### What to do
Copy every line of the material below word for word.

Scene modeling code data
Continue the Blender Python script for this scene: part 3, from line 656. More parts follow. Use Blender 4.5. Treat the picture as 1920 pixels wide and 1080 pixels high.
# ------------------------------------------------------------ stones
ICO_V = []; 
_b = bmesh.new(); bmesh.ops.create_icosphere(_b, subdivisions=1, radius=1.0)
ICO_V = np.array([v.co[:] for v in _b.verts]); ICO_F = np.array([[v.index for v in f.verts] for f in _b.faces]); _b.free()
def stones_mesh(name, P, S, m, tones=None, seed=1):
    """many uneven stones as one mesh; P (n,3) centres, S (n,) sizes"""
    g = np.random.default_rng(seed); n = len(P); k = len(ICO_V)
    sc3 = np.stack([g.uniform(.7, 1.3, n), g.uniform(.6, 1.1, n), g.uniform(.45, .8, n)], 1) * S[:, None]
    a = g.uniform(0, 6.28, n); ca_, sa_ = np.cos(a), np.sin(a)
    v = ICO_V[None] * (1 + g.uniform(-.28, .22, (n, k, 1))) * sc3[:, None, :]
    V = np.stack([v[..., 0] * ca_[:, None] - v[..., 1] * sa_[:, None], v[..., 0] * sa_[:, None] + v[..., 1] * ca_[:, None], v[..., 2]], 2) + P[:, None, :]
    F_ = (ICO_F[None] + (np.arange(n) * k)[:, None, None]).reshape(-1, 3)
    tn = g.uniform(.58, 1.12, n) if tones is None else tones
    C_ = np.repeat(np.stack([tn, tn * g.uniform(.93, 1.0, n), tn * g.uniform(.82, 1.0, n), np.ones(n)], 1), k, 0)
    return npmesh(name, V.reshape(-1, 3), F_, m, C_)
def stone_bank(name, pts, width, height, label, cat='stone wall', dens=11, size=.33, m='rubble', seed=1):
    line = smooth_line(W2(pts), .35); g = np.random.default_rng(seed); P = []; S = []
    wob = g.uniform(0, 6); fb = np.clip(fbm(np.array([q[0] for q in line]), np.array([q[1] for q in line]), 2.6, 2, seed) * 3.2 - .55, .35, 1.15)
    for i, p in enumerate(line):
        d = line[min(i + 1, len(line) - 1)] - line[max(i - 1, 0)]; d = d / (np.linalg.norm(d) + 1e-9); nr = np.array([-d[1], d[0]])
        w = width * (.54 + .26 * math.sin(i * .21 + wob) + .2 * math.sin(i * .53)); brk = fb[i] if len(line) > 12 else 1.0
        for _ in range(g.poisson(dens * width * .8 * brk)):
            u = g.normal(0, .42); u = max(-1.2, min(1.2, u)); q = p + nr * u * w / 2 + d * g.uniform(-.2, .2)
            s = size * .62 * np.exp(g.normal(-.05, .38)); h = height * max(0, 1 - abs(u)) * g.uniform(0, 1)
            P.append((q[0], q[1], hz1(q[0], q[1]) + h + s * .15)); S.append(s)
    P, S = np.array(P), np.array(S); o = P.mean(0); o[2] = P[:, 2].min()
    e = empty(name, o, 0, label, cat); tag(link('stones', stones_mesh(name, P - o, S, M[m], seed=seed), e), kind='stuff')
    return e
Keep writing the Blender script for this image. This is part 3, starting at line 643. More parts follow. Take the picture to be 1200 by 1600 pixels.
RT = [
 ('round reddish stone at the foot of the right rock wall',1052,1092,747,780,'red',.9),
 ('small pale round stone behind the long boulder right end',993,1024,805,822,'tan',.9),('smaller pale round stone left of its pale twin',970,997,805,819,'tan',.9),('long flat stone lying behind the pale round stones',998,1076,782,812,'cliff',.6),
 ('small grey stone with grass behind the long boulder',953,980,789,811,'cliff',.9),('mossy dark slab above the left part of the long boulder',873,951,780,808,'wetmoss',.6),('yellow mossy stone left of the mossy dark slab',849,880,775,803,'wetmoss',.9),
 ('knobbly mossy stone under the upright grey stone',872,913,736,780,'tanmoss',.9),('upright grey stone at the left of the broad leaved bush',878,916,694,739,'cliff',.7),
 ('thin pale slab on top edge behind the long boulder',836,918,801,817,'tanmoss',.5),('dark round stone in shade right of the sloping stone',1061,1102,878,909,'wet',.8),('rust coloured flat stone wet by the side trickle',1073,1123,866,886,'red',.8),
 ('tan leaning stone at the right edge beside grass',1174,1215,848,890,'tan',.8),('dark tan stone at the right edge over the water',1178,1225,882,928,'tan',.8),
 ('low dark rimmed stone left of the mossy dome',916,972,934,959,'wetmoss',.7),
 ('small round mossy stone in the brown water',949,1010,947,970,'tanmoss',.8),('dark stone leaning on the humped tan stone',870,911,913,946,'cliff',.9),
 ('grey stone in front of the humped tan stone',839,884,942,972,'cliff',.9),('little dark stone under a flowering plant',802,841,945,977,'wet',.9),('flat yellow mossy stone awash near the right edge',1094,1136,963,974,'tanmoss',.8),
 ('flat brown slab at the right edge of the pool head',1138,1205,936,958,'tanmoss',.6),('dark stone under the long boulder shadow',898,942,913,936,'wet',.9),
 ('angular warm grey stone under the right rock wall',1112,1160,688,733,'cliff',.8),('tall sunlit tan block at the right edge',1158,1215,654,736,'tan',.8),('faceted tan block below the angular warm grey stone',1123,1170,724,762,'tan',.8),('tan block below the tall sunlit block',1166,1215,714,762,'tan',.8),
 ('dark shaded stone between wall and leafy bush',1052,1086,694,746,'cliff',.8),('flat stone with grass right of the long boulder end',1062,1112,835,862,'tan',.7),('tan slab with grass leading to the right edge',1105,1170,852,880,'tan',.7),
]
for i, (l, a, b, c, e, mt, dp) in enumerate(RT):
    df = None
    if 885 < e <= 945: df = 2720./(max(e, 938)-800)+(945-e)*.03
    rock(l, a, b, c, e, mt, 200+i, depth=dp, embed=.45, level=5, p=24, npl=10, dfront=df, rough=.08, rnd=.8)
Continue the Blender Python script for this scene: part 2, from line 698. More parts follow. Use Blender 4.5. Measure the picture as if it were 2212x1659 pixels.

### Task solution
Continue the Blender Python script for this scene: part 3, from line 656. More parts follow. Use Blender 4.5. Treat the picture as 1920 pixels wide and 1080 pixels high.
# ------------------------------------------------------------ stones
ICO_V = []; 
_b = bmesh.new(); bmesh.ops.create_icosphere(_b, subdivisions=1, radius=1.0)
ICO_V = np.array([v.co[:] for v in _b.verts]); ICO_F = np.array([[v.index for v in f.verts] for f in _b.faces]); _b.free()
def stones_mesh(name, P, S, m, tones=None, seed=1):
    """many uneven stones as one mesh; P (n,3) centres, S (n,) sizes"""
    g = np.random.default_rng(seed); n = len(P); k = len(ICO_V)
    sc3 = np.stack([g.uniform(.7, 1.3, n), g.uniform(.6, 1.1, n), g.uniform(.45, .8, n)], 1) * S[:, None]
    a = g.uniform(0, 6.28, n); ca_, sa_ = np.cos(a), np.sin(a)
    v = ICO_V[None] * (1 + g.uniform(-.28, .22, (n, k, 1))) * sc3[:, None, :]
    V = np.stack([v[..., 0] * ca_[:, None] - v[..., 1] * sa_[:, None], v[..., 0] * sa_[:, None] + v[..., 1] * ca_[:, None], v[..., 2]], 2) + P[:, None, :]
    F_ = (ICO_F[None] + (np.arange(n) * k)[:, None, None]).reshape(-1, 3)
    tn = g.uniform(.58, 1.12, n) if tones is None else tones
    C_ = np.repeat(np.stack([tn, tn * g.uniform(.93, 1.0, n), tn * g.uniform(.82, 1.0, n), np.ones(n)], 1), k, 0)
    return npmesh(name, V.reshape(-1, 3), F_, m, C_)
def stone_bank(name, pts, width, height, label, cat='stone wall', dens=11, size=.33, m='rubble', seed=1):
    line = smooth_line(W2(pts), .35); g = np.random.default_rng(seed); P = []; S = []
    wob = g.uniform(0, 6); fb = np.clip(fbm(np.array([q[0] for q in line]), np.array([q[1] for q in line]), 2.6, 2, seed) * 3.2 - .55, .35, 1.15)
    for i, p in enumerate(line):
        d = line[min(i + 1, len(line) - 1)] - line[max(i - 1, 0)]; d = d / (np.linalg.norm(d) + 1e-9); nr = np.array([-d[1], d[0]])
        w = width * (.54 + .26 * math.sin(i * .21 + wob) + .2 * math.sin(i * .53)); brk = fb[i] if len(line) > 12 else 1.0
        for _ in range(g.poisson(dens * width * .8 * brk)):
            u = g.normal(0, .42); u = max(-1.2, min(1.2, u)); q = p + nr * u * w / 2 + d * g.uniform(-.2, .2)
            s = size * .62 * np.exp(g.normal(-.05, .38)); h = height * max(0, 1 - abs(u)) * g.uniform(0, 1)
            P.append((q[0], q[1], hz1(q[0], q[1]) + h + s * .15)); S.append(s)
    P, S = np.array(P), np.array(S); o = P.mean(0); o[2] = P[:, 2].min()
    e = empty(name, o, 0, label, cat); tag(link('stones', stones_mesh(name, P - o, S, M[m], seed=seed), e), kind='stuff')
    return e
Keep writing the Blender script for this image. This is part 3, starting at line 643. More parts follow. Take the picture to be 1200 by 1600 pixels.
RT = [
 ('round reddish stone at the foot of the right rock wall',1052,1092,747,780,'red',.9),
 ('small pale round stone behind the long boulder right end',993,1024,805,822,'tan',.9),('smaller pale round stone left of its pale twin',970,997,805,819,'tan',.9),('long flat stone lying behind the pale round stones',998,1076,782,812,'cliff',.6),
 ('small grey stone with grass behind the long boulder',953,980,789,811,'cliff',.9),('mossy dark slab above the left part of the long boulder',873,951,780,808,'wetmoss',.6),('yellow mossy stone left of the mossy dark slab',849,880,775,803,'wetmoss',.9),
 ('knobbly mossy stone under the upright grey stone',872,913,736,780,'tanmoss',.9),('upright grey stone at the left of the broad leaved bush',878,916,694,739,'cliff',.7),
 ('thin pale slab on top edge behind the long boulder',836,918,801,817,'tanmoss',.5),('dark round stone in shade right of the sloping stone',1061,1102,878,909,'wet',.8),('rust coloured flat stone wet by the side trickle',1073,1123,866,886,'red',.8),
 ('tan leaning stone at the right edge beside grass',1174,1215,848,890,'tan',.8),('dark tan stone at the right edge over the water',1178,1225,882,928,'tan',.8),
 ('low dark rimmed stone left of the mossy dome',916,972,934,959,'wetmoss',.7),
 ('small round mossy stone in the brown water',949,1010,947,970,'tanmoss',.8),('dark stone leaning on the humped tan stone',870,911,913,946,'cliff',.9),
 ('grey stone in front of the humped tan stone',839,884,942,972,'cliff',.9),('little dark stone under a flowering plant',802,841,945,977,'wet',.9),('flat yellow mossy stone awash near the right edge',1094,1136,963,974,'tanmoss',.8),
 ('flat brown slab at the right edge of the pool head',1138,1205,936,958,'tanmoss',.6),('dark stone under the long boulder shadow',898,942,913,936,'wet',.9),
 ('angular warm grey stone under the right rock wall',1112,1160,688,733,'cliff',.8),('tall sunlit tan block at the right edge',1158,1215,654,736,'tan',.8),('faceted tan block below the angular warm grey stone',1123,1170,724,762,'tan',.8),('tan block below the tall sunlit block',1166,1215,714,762,'tan',.8),
 ('dark shaded stone between wall and leafy bush',1052,1086,694,746,'cliff',.8),('flat stone with grass right of the long boulder end',1062,1112,835,862,'tan',.7),('tan slab with grass leading to the right edge',1105,1170,852,880,'tan',.7),
]
for i, (l, a, b, c, e, mt, dp) in enumerate(RT):
    df = None
    if 885 < e <= 945: df = 2720./(max(e, 938)-800)+(945-e)*.03
    rock(l, a, b, c, e, mt, 200+i, depth=dp, embed=.45, level=5, p=24, npl=10, dfront=df, rough=.08, rnd=.8)
Continue the Blender Python script for this scene: part 2, from line 698. More parts follow. Use Blender 4.5. Measure the picture as if it were 2212x1659 pixels.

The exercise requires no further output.